### MATERIAL FOR THIS TASK:
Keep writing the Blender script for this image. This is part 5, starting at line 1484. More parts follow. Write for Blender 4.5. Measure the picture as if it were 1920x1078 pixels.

==

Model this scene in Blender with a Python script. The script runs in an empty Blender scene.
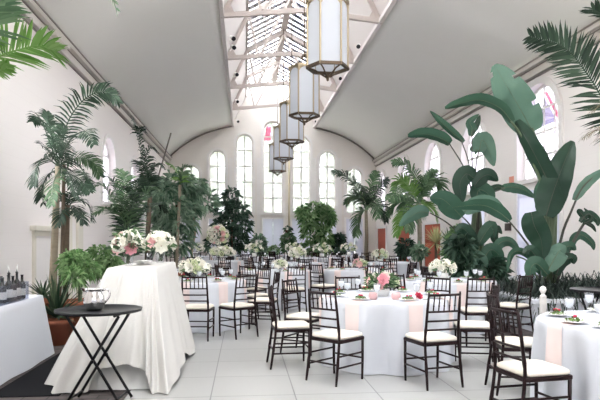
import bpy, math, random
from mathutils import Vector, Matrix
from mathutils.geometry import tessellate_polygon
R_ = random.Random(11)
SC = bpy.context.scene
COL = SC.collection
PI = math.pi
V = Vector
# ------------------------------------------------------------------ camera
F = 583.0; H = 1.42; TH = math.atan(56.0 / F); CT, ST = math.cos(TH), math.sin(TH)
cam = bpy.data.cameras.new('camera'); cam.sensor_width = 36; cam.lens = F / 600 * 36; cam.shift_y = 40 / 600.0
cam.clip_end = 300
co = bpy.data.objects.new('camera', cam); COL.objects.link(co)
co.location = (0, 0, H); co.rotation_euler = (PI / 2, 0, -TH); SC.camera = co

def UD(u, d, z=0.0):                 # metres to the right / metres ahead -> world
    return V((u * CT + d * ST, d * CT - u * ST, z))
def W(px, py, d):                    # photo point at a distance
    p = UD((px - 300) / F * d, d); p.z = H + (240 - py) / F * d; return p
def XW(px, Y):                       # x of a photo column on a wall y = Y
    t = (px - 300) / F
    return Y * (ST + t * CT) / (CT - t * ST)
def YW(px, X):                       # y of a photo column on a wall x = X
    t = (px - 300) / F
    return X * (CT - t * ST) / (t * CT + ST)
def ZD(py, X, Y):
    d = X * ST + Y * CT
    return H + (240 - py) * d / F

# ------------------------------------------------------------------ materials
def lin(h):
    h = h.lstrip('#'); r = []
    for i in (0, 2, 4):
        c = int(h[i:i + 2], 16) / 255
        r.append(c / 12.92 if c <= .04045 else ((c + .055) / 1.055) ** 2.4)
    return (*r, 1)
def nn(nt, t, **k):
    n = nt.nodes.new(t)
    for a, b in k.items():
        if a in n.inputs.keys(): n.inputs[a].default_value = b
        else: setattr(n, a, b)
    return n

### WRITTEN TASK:
Exactly reproduce the lines from the line holding "Model this scene" through the line holding "co.location = (0, 0, H);", and only those; pictures are to be left out.

### SOLVED EXERCISE:
Model this scene in Blender with a Python script. The script runs in an empty Blender scene.
import bpy, math, random
from mathutils import Vector, Matrix
from mathutils.geometry import tessellate_polygon
R_ = random.Random(11)
SC = bpy.context.scene
COL = SC.collection
PI = math.pi
V = Vector
# ------------------------------------------------------------------ camera
F = 583.0; H = 1.42; TH = math.atan(56.0 / F); CT, ST = math.cos(TH), math.sin(TH)
cam = bpy.data.cameras.new('camera'); cam.sensor_width = 36; cam.lens = F / 600 * 36; cam.shift_y = 40 / 600.0
cam.clip_end = 300
co = bpy.data.objects.new('camera', cam); COL.objects.link(co)
co.location = (0, 0, H); co.rotation_euler = (PI / 2, 0, -TH); SC.camera = co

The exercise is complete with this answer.